- The Washington Times - Tuesday, July 11, 2006

Serbian Prime Minister Vojislav Kostunica told Secretary of State Condoleezza Rice yesterday that Belgrade would not agree to Kosovo’s independence, offering instead “the highest possible autonomy” for the United Nations-run province.

During the first visit of a high-level Serbian official to Washington since Belgrade lost Montenegro, the last of the former Yugoslav republics to break away, Mr. Kostunica said independence for Kosovo is “out of the question.”

“I had a chance to explain the advantage of the position Serbia stands for, the highest possible autonomy,” he told reporters at the State Department after meeting with Miss Rice. “It’s a solution based on international legal standards regarding territorial integrity.”

Talks on Kosovo’s final status began in February but have not produced results. The next round is scheduled for later this month in Vienna, Austria.
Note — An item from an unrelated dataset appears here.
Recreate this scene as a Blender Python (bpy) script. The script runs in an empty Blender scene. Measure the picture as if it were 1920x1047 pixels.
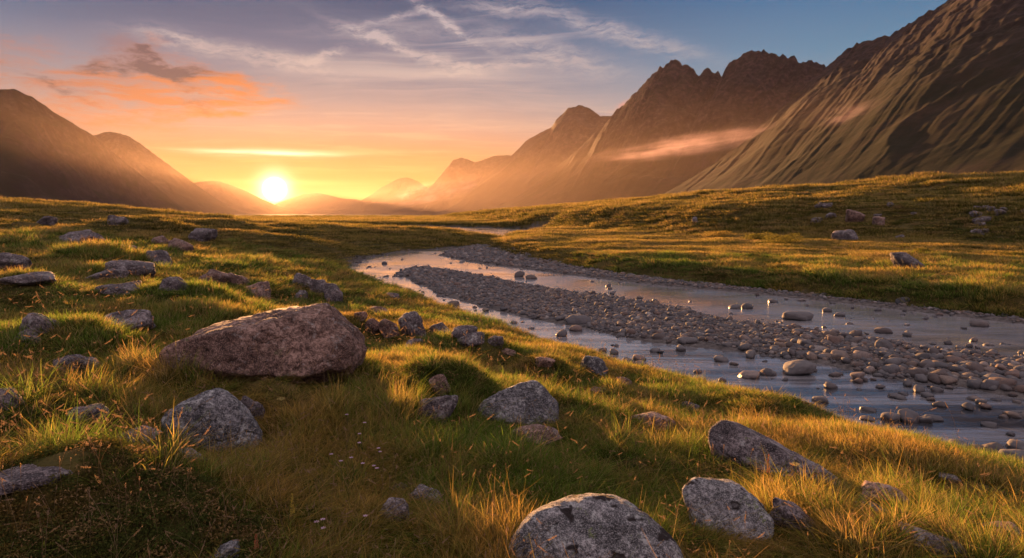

The United States has avoided making definitive statements that would prejudge the outcome, but along with other Western countries, it supports the aspirations for independence among Kosovo’s ethnic Albanian majority. Russia has sided with Serbia.

“Independence is something the Serbian authorities cannot accept,” Mr. Kostunica said yesterday.

Kosovo, although still a Serbian province, has been ruled by the United Nations since the 1999 NATO bombing of Serbia in response to President Slobodan Milosevic’s treatment of the Albanians there.

Mr. Milosevic was arrested in 2000 under the presidency of Mr. Kostunica and sent to The Hague war-crimes tribunal, where he died in March before his trial had ended. Other suspects including former Bosnian Serb leader Radovan Karadzic and his military commander, Gen. Ratko Mladic, remain at large.

Certain U.S. assistance to Serbia is contingent on its cooperation with The Hague tribunal, and this year, Miss Rice refused to certify Belgrade’s compliance, resulting in the withholding of $7 million in aid.

The secretary urged Mr. Kostunica to do everything possible to deliver the suspects to The Hague.

The May referendum in Montenegro that led to its independence prompted some changes in the Serbian government structure, although they have been smooth so far, said Jelena Cukic Matic, spokeswoman for the Serbian Embassy in Washington.

The Foreign and Defense ministries, which used to be part of the union government of Serbia and Montenegro, have been folded into the Serbian Cabinet headed by Mr. Kostunica.

The ministers and all other Serbian personnel remain the same, while the representatives of Montenegro in those agencies now work for the new Montenegrin government, Mrs. Matic said.